A Russian drone crashed on Romanian territory during Moscow's attack on Ukraine's port infrastructure last December, following a similar incident in September.  A Russian missile also entered Polish airspace in late December.

"Actions like the drone crashes, even if seemingly unintentional, are escalation. They would not be happening if Russia were not waging war against Ukraine," Lithuania's top diplomat said. 

Odobescu said that such incidents show how serious the security situation is not only in Ukraine but also in the Black Sea region.

The Romanian minister underlined the importance of implementing NATO's Vilnius summit commitments in order to beef up security.  

"One of these is related to security in the Black Sea region, but also with full implementation of regional plans and increased military presence in our region," she told the news conference. 

On the eve of the Vilnius summit last July, NATO approved new regional defense plans reflecting changes in the Alliance's strategy.

Previously, the approach was that the Baltic countries should try to hold off an offensive until allied reinforcements can arrive to help them. The new plans aim to ensure that NATO is ready to fight back immediately.
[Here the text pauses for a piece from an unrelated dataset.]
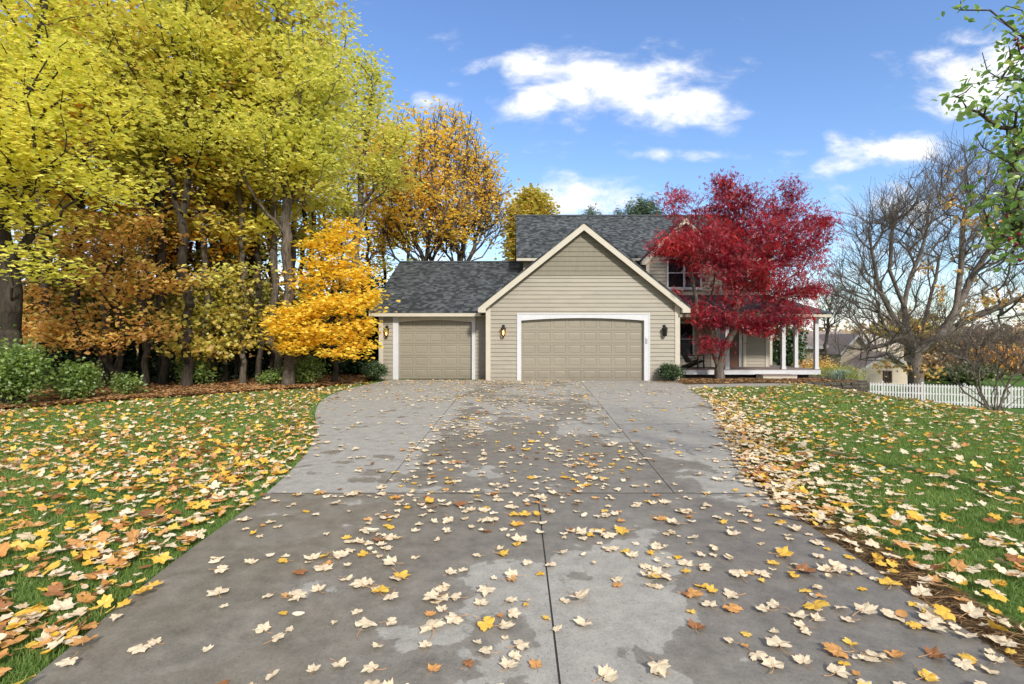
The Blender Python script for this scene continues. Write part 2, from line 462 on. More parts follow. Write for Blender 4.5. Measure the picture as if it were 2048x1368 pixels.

Landsbergis also stressed the need to agree on the strongest possible new package of sanctions against Russia before the second anniversary of the war in Ukraine in late February. 

For her part, Odobescu said that her country will support Ukraine "as much as needed".

"Moreover, allowing Ukraine to achieve its objective according to its own choosing, rendering justice to the victims and fighting against impunity – all this remains a fundamental objective not only for Ukraine but also for us," she said. 

Romania remains firm in its position that only Ukraine has the political and moral legitimacy to decide whether it wants to negotiate with Russia.

At their meeting, the two ministers also discussed Romania's efforts to increase its capacity for transporting Ukrainian grain, and measures to support Ukrainian refugees.

According to the Reuters news agency, Ukraine is one of the world's biggest grain exporters, and the Romanian port of Constanta has become Kyiv's largest alternative export route since Russia's full-scale invasion in February 2022.